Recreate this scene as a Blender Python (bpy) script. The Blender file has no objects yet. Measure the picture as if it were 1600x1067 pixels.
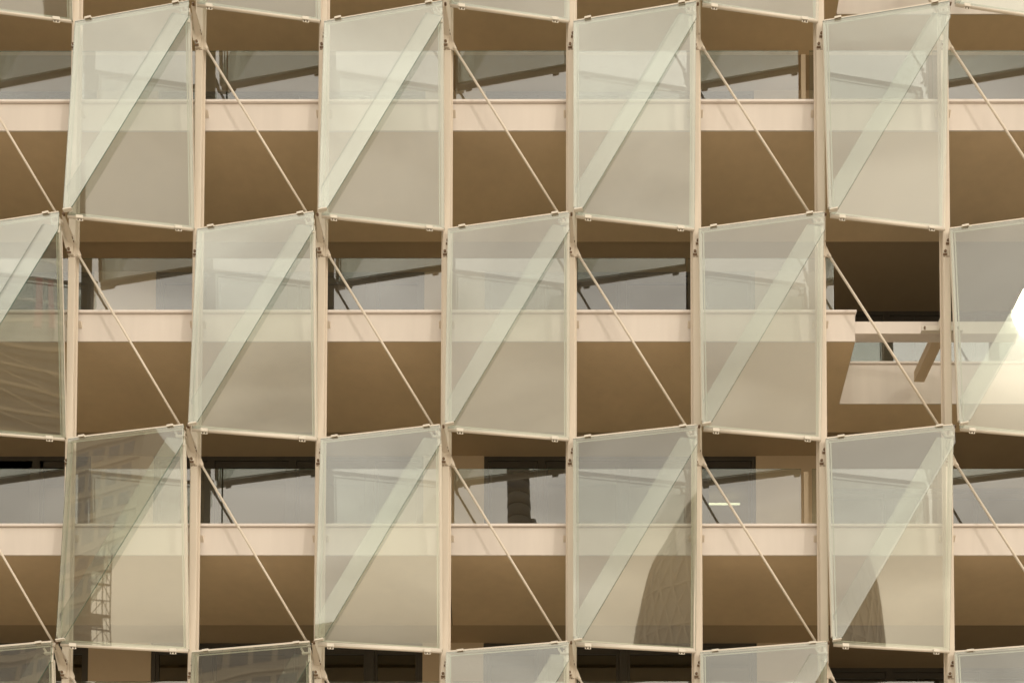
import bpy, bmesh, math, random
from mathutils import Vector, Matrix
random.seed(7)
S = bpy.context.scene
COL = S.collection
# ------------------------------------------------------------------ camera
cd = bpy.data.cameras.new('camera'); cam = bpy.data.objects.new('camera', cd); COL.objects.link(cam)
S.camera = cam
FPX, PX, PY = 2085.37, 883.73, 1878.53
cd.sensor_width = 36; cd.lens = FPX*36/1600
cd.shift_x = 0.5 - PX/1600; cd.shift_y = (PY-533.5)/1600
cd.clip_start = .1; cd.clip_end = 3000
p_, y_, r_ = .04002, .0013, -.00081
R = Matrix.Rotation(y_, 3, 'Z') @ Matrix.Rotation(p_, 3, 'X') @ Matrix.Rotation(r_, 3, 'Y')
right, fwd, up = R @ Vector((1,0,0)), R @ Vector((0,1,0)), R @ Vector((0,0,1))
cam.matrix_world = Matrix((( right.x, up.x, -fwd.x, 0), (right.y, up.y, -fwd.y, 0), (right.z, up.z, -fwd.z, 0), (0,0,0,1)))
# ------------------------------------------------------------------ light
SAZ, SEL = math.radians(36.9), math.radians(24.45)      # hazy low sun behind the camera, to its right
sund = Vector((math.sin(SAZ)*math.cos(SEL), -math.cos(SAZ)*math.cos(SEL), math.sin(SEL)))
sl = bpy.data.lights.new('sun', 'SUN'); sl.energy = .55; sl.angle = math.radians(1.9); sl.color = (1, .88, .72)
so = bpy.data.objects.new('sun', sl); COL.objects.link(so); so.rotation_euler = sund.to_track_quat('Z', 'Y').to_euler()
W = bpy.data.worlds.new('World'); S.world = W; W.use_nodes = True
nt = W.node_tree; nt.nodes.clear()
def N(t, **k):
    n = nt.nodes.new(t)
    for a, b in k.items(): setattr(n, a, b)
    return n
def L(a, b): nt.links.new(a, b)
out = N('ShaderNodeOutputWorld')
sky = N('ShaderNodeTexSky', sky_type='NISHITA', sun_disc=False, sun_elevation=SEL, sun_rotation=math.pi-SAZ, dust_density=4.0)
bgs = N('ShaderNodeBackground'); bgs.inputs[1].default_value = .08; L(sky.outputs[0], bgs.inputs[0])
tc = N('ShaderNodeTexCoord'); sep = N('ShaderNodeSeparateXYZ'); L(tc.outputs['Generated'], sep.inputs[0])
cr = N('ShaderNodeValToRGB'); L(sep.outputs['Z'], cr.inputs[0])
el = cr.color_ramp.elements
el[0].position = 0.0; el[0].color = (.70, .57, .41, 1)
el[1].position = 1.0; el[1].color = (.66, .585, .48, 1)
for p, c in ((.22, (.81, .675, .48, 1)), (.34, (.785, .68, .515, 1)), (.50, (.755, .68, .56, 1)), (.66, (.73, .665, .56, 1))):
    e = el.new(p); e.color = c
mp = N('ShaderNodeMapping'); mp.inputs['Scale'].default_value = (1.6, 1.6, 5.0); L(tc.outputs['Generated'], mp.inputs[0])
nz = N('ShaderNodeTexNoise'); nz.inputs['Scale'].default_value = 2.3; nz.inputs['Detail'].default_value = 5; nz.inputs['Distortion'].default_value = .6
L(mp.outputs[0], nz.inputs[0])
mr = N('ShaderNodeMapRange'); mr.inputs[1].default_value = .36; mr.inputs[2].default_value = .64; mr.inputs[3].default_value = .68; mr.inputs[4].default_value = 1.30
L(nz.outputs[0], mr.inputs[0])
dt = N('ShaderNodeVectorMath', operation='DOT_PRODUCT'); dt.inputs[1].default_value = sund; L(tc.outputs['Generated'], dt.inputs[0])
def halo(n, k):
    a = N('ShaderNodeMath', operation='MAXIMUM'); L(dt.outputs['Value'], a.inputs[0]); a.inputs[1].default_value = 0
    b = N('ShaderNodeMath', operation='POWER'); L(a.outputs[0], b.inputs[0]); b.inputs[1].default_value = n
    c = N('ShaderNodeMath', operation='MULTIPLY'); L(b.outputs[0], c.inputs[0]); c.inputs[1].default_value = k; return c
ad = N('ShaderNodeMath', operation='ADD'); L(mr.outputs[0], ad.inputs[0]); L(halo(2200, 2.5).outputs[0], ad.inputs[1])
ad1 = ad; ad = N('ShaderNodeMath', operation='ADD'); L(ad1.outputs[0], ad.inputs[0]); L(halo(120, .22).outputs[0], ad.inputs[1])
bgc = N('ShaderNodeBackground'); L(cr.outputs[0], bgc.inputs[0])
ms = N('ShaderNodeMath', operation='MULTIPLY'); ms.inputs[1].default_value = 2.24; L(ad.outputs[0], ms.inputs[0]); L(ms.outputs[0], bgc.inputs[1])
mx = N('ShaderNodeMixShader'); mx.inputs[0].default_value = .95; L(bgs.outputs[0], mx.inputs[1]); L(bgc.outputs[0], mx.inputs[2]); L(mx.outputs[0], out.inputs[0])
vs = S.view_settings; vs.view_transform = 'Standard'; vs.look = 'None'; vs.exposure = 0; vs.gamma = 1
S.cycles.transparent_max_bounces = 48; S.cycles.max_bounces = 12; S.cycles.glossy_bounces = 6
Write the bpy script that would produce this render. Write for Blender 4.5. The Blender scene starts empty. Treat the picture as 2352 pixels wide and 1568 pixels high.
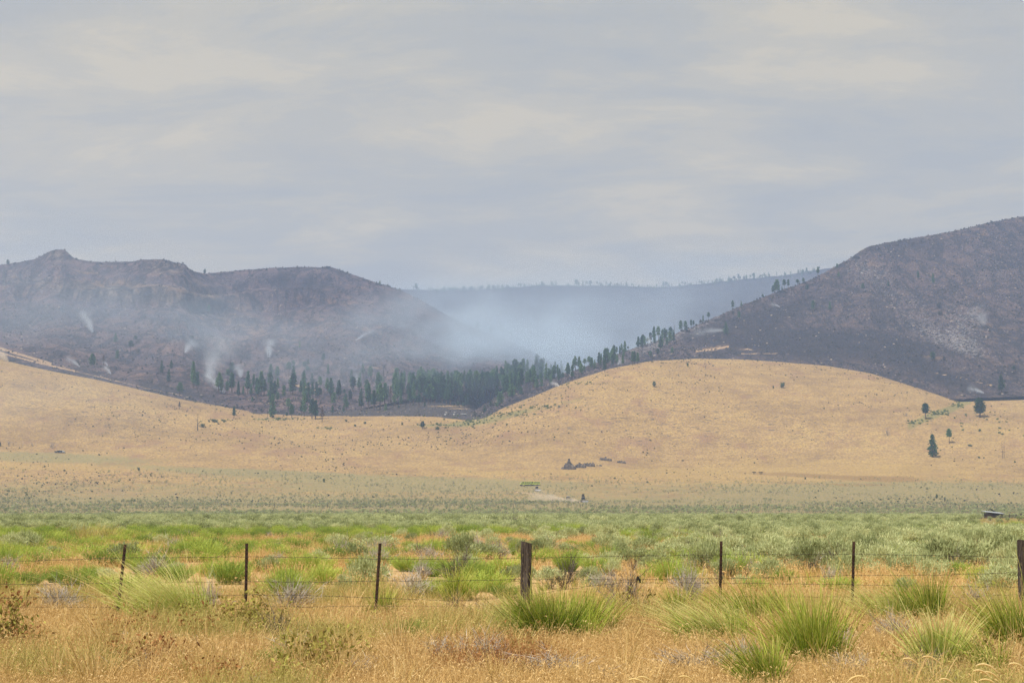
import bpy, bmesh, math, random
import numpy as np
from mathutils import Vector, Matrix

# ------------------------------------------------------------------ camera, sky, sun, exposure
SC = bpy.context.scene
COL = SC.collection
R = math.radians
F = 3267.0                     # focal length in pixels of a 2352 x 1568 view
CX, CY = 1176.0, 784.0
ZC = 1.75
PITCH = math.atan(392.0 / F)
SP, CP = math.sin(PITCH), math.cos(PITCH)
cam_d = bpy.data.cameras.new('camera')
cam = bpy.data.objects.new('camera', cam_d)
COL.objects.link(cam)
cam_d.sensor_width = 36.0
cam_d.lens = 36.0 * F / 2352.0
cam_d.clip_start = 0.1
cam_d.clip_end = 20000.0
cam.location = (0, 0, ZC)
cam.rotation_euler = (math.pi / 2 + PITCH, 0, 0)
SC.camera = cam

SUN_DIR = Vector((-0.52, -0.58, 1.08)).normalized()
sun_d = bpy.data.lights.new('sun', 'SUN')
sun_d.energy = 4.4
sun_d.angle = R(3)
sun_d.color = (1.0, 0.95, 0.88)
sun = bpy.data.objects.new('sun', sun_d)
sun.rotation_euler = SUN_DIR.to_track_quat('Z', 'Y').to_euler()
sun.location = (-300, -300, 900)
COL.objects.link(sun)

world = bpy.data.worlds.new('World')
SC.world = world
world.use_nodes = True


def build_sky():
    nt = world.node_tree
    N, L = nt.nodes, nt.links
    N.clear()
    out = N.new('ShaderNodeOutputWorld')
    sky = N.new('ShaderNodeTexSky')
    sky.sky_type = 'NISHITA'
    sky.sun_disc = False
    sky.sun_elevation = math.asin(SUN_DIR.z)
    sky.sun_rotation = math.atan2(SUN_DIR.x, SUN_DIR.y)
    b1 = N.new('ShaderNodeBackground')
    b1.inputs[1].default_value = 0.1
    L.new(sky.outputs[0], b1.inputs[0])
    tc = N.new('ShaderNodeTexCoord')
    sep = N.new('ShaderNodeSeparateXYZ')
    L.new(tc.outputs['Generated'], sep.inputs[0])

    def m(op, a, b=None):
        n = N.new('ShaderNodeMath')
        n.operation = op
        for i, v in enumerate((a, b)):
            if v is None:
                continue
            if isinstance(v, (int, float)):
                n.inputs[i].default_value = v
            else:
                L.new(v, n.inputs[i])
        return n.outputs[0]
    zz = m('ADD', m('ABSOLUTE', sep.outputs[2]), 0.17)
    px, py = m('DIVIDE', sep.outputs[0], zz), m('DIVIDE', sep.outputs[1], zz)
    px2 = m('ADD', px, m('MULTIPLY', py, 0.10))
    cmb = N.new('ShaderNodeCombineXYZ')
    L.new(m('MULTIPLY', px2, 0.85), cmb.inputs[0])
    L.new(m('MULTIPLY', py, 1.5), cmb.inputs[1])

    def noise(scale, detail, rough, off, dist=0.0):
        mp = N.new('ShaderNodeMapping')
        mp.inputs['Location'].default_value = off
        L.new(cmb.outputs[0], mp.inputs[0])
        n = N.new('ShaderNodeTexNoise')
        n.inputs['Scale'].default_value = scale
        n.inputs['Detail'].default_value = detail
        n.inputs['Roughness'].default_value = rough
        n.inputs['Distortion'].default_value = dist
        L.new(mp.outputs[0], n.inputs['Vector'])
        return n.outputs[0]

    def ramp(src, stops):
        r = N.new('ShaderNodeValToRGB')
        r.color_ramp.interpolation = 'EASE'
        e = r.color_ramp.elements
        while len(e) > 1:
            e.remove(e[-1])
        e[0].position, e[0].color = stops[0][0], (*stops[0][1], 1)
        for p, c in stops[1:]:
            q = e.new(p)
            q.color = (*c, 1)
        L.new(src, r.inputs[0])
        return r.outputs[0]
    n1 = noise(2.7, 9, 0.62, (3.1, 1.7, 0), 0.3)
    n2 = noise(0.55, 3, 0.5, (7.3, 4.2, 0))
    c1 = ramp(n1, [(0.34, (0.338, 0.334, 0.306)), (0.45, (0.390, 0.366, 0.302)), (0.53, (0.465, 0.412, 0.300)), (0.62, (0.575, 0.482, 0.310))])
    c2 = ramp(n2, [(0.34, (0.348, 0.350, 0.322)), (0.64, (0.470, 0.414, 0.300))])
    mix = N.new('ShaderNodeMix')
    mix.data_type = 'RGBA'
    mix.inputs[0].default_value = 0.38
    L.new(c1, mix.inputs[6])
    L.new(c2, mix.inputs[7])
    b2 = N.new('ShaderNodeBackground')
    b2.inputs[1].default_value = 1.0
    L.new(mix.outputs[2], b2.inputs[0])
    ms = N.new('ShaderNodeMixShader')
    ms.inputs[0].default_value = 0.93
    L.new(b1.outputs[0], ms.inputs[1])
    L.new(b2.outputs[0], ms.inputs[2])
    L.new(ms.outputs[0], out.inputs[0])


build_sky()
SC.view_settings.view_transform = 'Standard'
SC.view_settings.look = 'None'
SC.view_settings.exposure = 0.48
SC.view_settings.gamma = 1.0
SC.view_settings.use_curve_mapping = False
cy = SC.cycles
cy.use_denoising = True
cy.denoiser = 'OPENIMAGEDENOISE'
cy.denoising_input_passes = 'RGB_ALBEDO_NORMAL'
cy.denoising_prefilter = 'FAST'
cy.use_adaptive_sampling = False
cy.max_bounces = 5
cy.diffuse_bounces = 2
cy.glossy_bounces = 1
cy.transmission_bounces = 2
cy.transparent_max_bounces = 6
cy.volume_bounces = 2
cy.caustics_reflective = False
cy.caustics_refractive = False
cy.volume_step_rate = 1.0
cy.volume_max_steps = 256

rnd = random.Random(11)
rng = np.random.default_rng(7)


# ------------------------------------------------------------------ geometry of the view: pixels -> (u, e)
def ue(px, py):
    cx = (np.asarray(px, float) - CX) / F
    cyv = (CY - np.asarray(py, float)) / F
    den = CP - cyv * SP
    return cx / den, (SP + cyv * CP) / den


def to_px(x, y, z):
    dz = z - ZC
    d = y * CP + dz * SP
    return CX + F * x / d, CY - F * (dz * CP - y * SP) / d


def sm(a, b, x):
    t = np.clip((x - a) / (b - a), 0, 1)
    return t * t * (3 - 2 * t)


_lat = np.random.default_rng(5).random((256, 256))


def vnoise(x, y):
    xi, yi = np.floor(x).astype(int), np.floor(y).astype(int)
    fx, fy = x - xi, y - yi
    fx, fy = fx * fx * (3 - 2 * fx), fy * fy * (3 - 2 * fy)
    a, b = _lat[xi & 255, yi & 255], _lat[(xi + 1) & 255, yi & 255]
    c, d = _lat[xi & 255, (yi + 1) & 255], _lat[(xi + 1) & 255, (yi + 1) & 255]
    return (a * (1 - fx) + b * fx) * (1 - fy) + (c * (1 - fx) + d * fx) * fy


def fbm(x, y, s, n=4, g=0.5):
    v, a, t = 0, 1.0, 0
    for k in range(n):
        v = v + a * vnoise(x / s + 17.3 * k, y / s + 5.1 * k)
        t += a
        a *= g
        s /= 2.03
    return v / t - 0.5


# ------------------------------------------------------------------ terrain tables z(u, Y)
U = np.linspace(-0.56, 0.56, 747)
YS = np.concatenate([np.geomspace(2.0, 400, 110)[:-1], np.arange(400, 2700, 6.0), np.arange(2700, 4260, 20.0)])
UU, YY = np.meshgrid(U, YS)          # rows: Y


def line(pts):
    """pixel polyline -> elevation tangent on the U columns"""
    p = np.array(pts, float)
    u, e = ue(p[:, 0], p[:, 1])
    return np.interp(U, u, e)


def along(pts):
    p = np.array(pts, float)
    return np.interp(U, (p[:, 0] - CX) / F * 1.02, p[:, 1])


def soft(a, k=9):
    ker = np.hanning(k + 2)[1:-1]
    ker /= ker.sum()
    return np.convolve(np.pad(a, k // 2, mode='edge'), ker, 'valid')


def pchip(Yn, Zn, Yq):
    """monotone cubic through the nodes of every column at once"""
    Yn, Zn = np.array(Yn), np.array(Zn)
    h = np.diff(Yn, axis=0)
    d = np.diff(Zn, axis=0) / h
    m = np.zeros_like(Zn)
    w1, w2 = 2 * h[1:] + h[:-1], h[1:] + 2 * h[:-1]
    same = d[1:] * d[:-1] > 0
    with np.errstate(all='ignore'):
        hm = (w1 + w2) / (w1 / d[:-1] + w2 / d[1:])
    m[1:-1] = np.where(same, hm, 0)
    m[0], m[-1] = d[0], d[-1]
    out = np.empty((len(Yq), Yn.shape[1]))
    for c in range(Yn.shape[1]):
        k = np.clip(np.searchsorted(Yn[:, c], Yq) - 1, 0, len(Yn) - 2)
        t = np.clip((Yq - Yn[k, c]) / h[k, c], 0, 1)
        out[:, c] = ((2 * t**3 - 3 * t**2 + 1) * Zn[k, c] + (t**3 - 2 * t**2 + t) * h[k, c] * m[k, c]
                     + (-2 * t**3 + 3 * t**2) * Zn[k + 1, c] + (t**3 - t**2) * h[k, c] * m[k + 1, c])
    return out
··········
Problem details: Show all lines from the records above where the word "picture" occurs.

The response:
Recreate this scene as a Blender Python (bpy) script. The Blender file has no objects yet. Measure the picture as if it were 1600x1067 pixels.
Write the bpy script that would produce this render. Write for Blender 4.5. The Blender scene starts empty. Treat the picture as 2352 pixels wide and 1568 pixels high.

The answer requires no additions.